Resource Development Council
 
 

Time to return to multiple use on the Tongass National Forest

By Frank Murkowski

The Clinton Administration imposed the Roadless Rule on the Tongass in 2001. The Forest Service’s failure to correctly describe the volume of timber needed to meet market demand in the 1997 Tongass Land Management Plan Environmental Impact Statement caused the Ninth Circuit to enjoin most timber sales associated with the Plan in 2005, pending a new Forest Plan which was produced in 2008. Now Secretary of Agriculture Thomas Vilsack wants to significantly amend the 2008 Forest Plan by directing a 10-15 year transition to second growth timber.

Along with terminating the long term pulp mill contracts, and modifying its domestic manufacture policy (which in the 1970s provided 4,500 direct jobs in Southeast), each of the actions mentioned above has been a disaster for the timber industry and Southeast Alaska. There are fewer sawmills now than in 1900, and far less volume harvested.

Amending the Forest Plan, as the Secretary proposes will cause the greatest harm of all. This is because the purpose of the transition to second growth is a blatant attempt to prevent entry into Roadless Areas, which the current Forest Plan allows. This policy will not only adversely affect timber, but renewable energy development, including hydropower and geothermal, and mining as well. Restricting access in this way effectively destroys multiple use of the Tongass.

Because of these terrible impacts, Governor Parnell appealed the Court’s 2011reversal of the Exemption to the Roadless Rule that my Administration negotiated in 2003. He has re-filed the lawsuit against application of the Roadless Rule to the Tongass that Governor Knowles originally filed in 2001. The congressional delegation has introduced legislation in the House and the Senate to set aside application of the Roadless Rule to the Tongass.

Instead, of reinforcing the Roadless Rule, Secretary Vilsack should engage in rulemaking to correct the errors the Court found in the 2003 Department of Agriculture rulemaking that exempted the Tongass pursuant to the July 2003 settlement agreement that my Administration negotiated with the Justice Department.

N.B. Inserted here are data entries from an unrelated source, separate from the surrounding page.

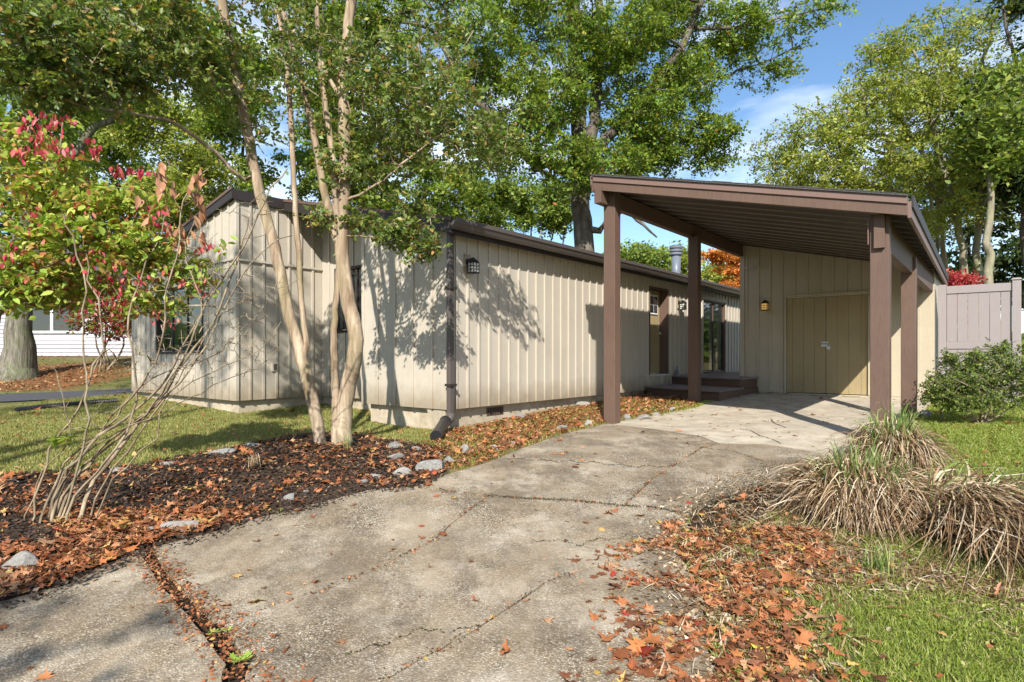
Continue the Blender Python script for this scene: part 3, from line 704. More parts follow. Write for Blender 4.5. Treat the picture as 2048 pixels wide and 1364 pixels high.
for k in range(9):      # deck boards run with the front edge
    t0, t1 = k / 9, (k + .96) / 9
    f = lambda t, w: (12.55 - .36 * (w + 6.27)) * (1 - t) + (14.05 - .36 * (w + 6.27)) * t
    poly_prism([(-6.27,f(t0,-6.27)),(-4.33,f(t0,-4.33)),(-4.33,f(t1,-4.33)),(-6.27,f(t1,-6.27))], zl-.035, zl, 'deck_board', M['deck'], dk)
for k in range(6):
    w0 = -6.27 + k * .24; 
    e0 = 13.96 - .36 * (w0 + 6.27)
    poly_prism([(w0,e0),(w0+.232,e0-.36*.232),(w0+.232,20.5),(w0,20.5)], zu_-.035, zu_, 'deck_board', M['deck'], dk)
for k in range(2):
    w0 = -6.27 + (6+k) * .24; e0 = 13.96 - .36 * (w0 + 6.27)
    poly_prism([(w0,e0),(w0+.232,e0-.36*.232),(w0+.232,14.44),(w0,14.44)], zu_-.035, zu_, 'deck_board', M['deck'], dk)

# ------------------------------------------------------------------ flue pipe
px_ = P(1352, 560, 20.5)
fl = empty('flue_pipe', (px_[0], px_[1], 3.9), label='grey metal flue pipe with ribbed cap rising above the roof', cat='chimney pipe')
m = MB(); m.tube([(0,0,-.3),(0,0,1.0)], .155, 20); m.obj('pipe', M['steel'], fl, sm=True)
for k in range(3):
    z = .95 + k * .11; m = MB(); m.tube([(0,0,z),(0,0,z+.02),(0,0,z+.065),(0,0,z+.085)], [.20,.215,.215,.20], 20); m.obj('cap_ring', M['steel'], fl)
m = MB(); m.tube([(0,0,1.25),(0,0,1.29)], [.21,.15], 20); m.obj('cap_top', M['steel'], fl)

# ------------------------------------------------------------------ vinyl fence
FO = (-.96, 14.7, .55)
fe = empty('vinyl_fence', hp(*FO), ROTZ, label='mauve grey vinyl fence section standing right of the shed', cat='fence')
zt = 2.86
def fbx(a, b, name, bevel=.004): return MB().box(a, b).obj(name, M['vinyl'], fe, off=FO, bevel=bevel)
fbx((-.99,14.65,.3),(-.86,14.78,zt+.02),'post'); fbx((.14,14.65,.3),(.27,14.78,zt+.04),'post')
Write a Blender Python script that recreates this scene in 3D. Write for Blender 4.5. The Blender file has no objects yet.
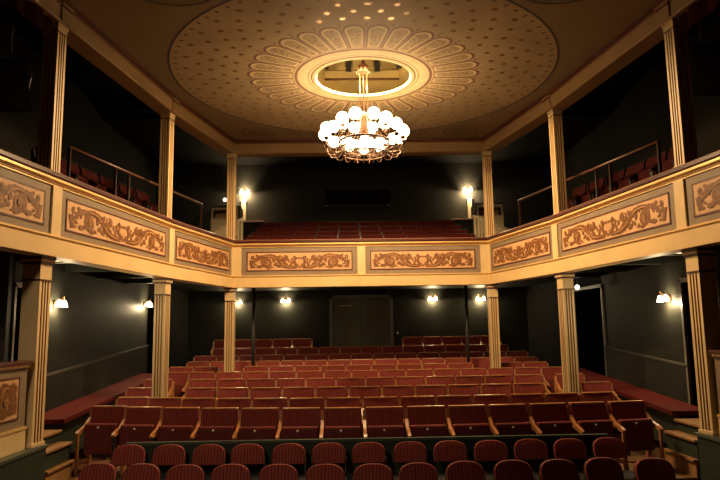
import bpy, bmesh, math, random
from mathutils import Vector, Matrix
random.seed(4)
C = bpy.context.scene.collection
SC = bpy.context.scene
PI = math.pi

# ------------------------------------------------------------------ materials
def mat(name, col, rough=0.6, metal=0.0, noise=0.0, nscale=8.0, col2=None, emit=None, estr=0.0, bump=0.0, spec=None, stripes=None):
    m = bpy.data.materials.new(name); m.use_nodes = True
    nt = m.node_tree; b = nt.nodes['Principled BSDF']
    b.inputs['Base Color'].default_value = (*col, 1)
    b.inputs['Roughness'].default_value = rough
    b.inputs['Metallic'].default_value = metal
    if spec is not None: b.inputs['Specular IOR Level'].default_value = spec
    tc = nt.nodes.new('ShaderNodeTexCoord')
    last = None
    if noise > 0 or col2:
        n = nt.nodes.new('ShaderNodeTexNoise'); n.inputs['Scale'].default_value = nscale
        n.inputs['Detail'].default_value = 4
        nt.links.new(tc.outputs['Object'], n.inputs['Vector'])
        r = nt.nodes.new('ShaderNodeValToRGB')
        c2 = col2 if col2 else tuple(c * (1 - noise) for c in col)
        r.color_ramp.elements[0].position = .35; r.color_ramp.elements[0].color = (*c2, 1)
        r.color_ramp.elements[1].position = .65; r.color_ramp.elements[1].color = (*col, 1)
        nt.links.new(n.outputs['Fac'], r.inputs['Fac']); last = r.outputs['Color']
        if bump:
            bp = nt.nodes.new('ShaderNodeBump'); bp.inputs['Strength'].default_value = bump
            bp.inputs['Distance'].default_value = .01
            nt.links.new(n.outputs['Fac'], bp.inputs['Height']); nt.links.new(bp.outputs['Normal'], b.inputs['Normal'])
    if stripes:
        axis, freq, scol = stripes
        w = nt.nodes.new('ShaderNodeTexWave'); w.wave_type = 'BANDS'; w.bands_direction = axis
        w.inputs['Scale'].default_value = freq
        nt.links.new(tc.outputs['Object'], w.inputs['Vector'])
        r2 = nt.nodes.new('ShaderNodeValToRGB')
        r2.color_ramp.elements[0].position = .25; r2.color_ramp.elements[0].color = (*scol, 1)
        r2.color_ramp.elements[1].position = .6; r2.color_ramp.elements[1].color = (1, 1, 1, 1)
        nt.links.new(w.outputs['Fac'], r2.inputs['Fac'])
        mx = nt.nodes.new('ShaderNodeMix'); mx.data_type = 'RGBA'; mx.blend_type = 'MULTIPLY'
        mx.inputs['Factor'].default_value = 1
        mx.inputs['A'].default_value = (*col, 1)
        if last: nt.links.new(last, mx.inputs['A'])
        nt.links.new(r2.outputs['Color'], mx.inputs['B']); last = mx.outputs['Result']
    if last: nt.links.new(last, b.inputs['Base Color'])
    if emit:
        b.inputs['Emission Color'].default_value = (*emit, 1); b.inputs['Emission Strength'].default_value = estr
    return m

WARM = (1.0, .76, .44)
M = {}
M['cream'] = mat('cream_paint', (.72, .54, .28), .5, noise=.12, nscale=3)
M['beam'] = mat('beam_paint', (.74, .53, .25), .5, noise=.1, nscale=2)
M['groove'] = mat('groove_gilding', (.30, .13, .03), .5)
M['redline'] = mat('dark_red_line', (.09, .022, .012), .5)
M['grey'] = mat('grey_brown_paint', (.24, .18, .12), .6, noise=.12, nscale=4)
M['peach'] = mat('peach_paint', (.66, .39, .20), .6, noise=.12, nscale=6)
M['scroll'] = mat('brown_scroll_paint', (.23, .09, .024), .55, noise=.3, nscale=14)
M['scroll_hi'] = mat('ochre_scroll_paint', (.48, .25, .09), .55)
M['gold'] = mat('gilded_moulding', (.85, .58, .24), .35, metal=.35)
M['rail'] = mat('dark_red_rail', (.07, .016, .010), .35, noise=.2)
M['rail_edge_highlight'] = mat('rail_edge_highlight', (.25, .12, .08), .3)  # lighter strip: thin highlight along the rail's top edge, painted into the colour
M['ceil_in'] = mat('ceiling_field_paint', (.42, .315, .175), .7, noise=.12, nscale=1.5)
M['ceil'] = mat('ceiling_paint', (.27, .20, .11), .7, noise=.12, nscale=1.5)
M['ceil_cream'] = mat('ceiling_band_cream', (.66, .52, .30), .7, noise=.15, nscale=10)
M['petal'] = mat('petal_ornament', (.50, .38, .21), .7, nscale=22, col2=(.24, .15, .07))
M['petal_line'] = mat('petal_outline', (.20, .10, .06), .7)
M['blueline'] = mat('dark_blue_line', (.07, .055, .05), .7)
M['medal'] = mat('medallion_paint', (.13, .085, .045), .7)
M['star'] = mat('gold_leaf_star', (.20, .11, .04), .30, metal=.85)
M['dot'] = mat('fleuron_paint', (.16, .10, .05), .7)  # brown paint of the small fleurons inside the circle line
M['wall'] = mat('dark_wall', (.019, .019, .015), .6, noise=.25, nscale=1.5)
M['wall_low'] = mat('dark_green_wall', (.018, .022, .018), .5, noise=.25, nscale=2)
M['black'] = mat('black_wall', (.010, .009, .008), .8)
M['cornice'] = mat('cornice_paint', (.31, .195, .085), .5, noise=.12, nscale=3)
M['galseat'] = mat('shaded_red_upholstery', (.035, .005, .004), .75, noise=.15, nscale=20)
M['railwood'] = mat('dark_handrail_wood', (.09, .036, .018), .35)
M['rearwall'] = mat('rear_gallery_wall', (.040, .037, .031), .8, noise=.2, nscale=1)
M['galwall'] = mat('gallery_wall', (.020, .018, .015), .8, noise=.2, nscale=1)
M['dado'] = mat('dado_rail', (.06, .06, .05), .35)
M['door'] = mat('grey_door', (.10, .11, .095), .45, noise=.1)
M['doorframe'] = mat('door_frame', (.14, .14, .12), .4)
M['white_trim'] = mat('pale_trim', (.16, .155, .13), .45)
M['floor'] = mat('wood_floor', (.22, .115, .045), .45, noise=.35, nscale=5, stripes=('X', 4.5, (.6, .55, .5)))
M['tread'] = mat('wood_tread', (.34, .18, .07), .45, noise=.25, nscale=7)
M['green'] = mat('dark_green_paint', (.032, .044, .034), .5, noise=.15)
M['greencap'] = mat('green_cap', (.065, .085, .065), .4)
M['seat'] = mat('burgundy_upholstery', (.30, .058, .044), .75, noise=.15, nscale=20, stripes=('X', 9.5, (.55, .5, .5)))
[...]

The premise of the Secretary’s directive that the Forest Service can prohibit entry to the 9.6 million acres of Roadless Areas because there will be sufficient second growth available to support a viable timber industry in 10-15 years is simply false for the following reasons:

  1. When he first proposed this idea to the Tongass Futures Roundtable in May 2010, courageous Tongass-based Forest Service employees told him that it would not work. That is why no effort was made to amend the Forest Plan to implement the Transition then;
  2. His apparent belief that environmental groups will support harvest of old growth timber outside of Roadless Areas (to allow the 10-15 years which even he agrees is necessary) is belied by the seven administrative appeals of the Big Thorne Sale, which has delayed the award of that Sale to who knows when;
  3. A significant portion of the second growth inventory is located in the 1,000 foot coastal buffer zones and stream buffers where the old time loggers first started. The Forest Plan and the Tongass Timber reform Act preclude timber harvest in those areas;
  4. The National Forest Management Act prohibits the harvesting of timber until it is mature. In the Tongass that is 90-100 years. The oldest second growth we have (other than on Admiralty Island) is 60 years old. Even Secretary Vilsack admits in his July 2, 2013 Directive that Congress will have to change the law to allow the transition;
  5. Preventing timber harvest before a stand matures was a key demand achieved by national environmental groups in the NFMA in 1976. Secretary Vilsack knows that they will not agree to it. That’s why he plans to amend the Forest Plan before attempting the change needed in the NFMA to make it work;
  6. At page 23, the 2010 Economic Analysis of Southeast Alaska, which analyzed the Secretary’s Transition Plan, it states “young growth management is not currently economically viable without substantial public investments to pay for thinning. Given fiscal constraints, where’s the money coming from to pay for this? Secretary Vilsack knows that Congress will not agree to it. That’s why he plans to amend the Forest Plan before attempting to obtain the appropriations needed to make it work.

What is Secretary Vilsack’s reason for taking such an irresponsible and reckless position regarding the Tongass? Is he taking the same personal interest in other National Forests? Is it coming from him or from environmental groups pressuring the White House?

In conclusion, we need our political leaders to continue to fight to get rid of the Roadless Rule. And, we need to oppose the Secretary’s Transition Plan amendment to the 2008 Amended TLMP because its purpose is to reinforce the Roadless Rule and because it is a fraud. We need to return to multiple use management of the Tongass.

Frank Murkowski is a former Governor of Alaska.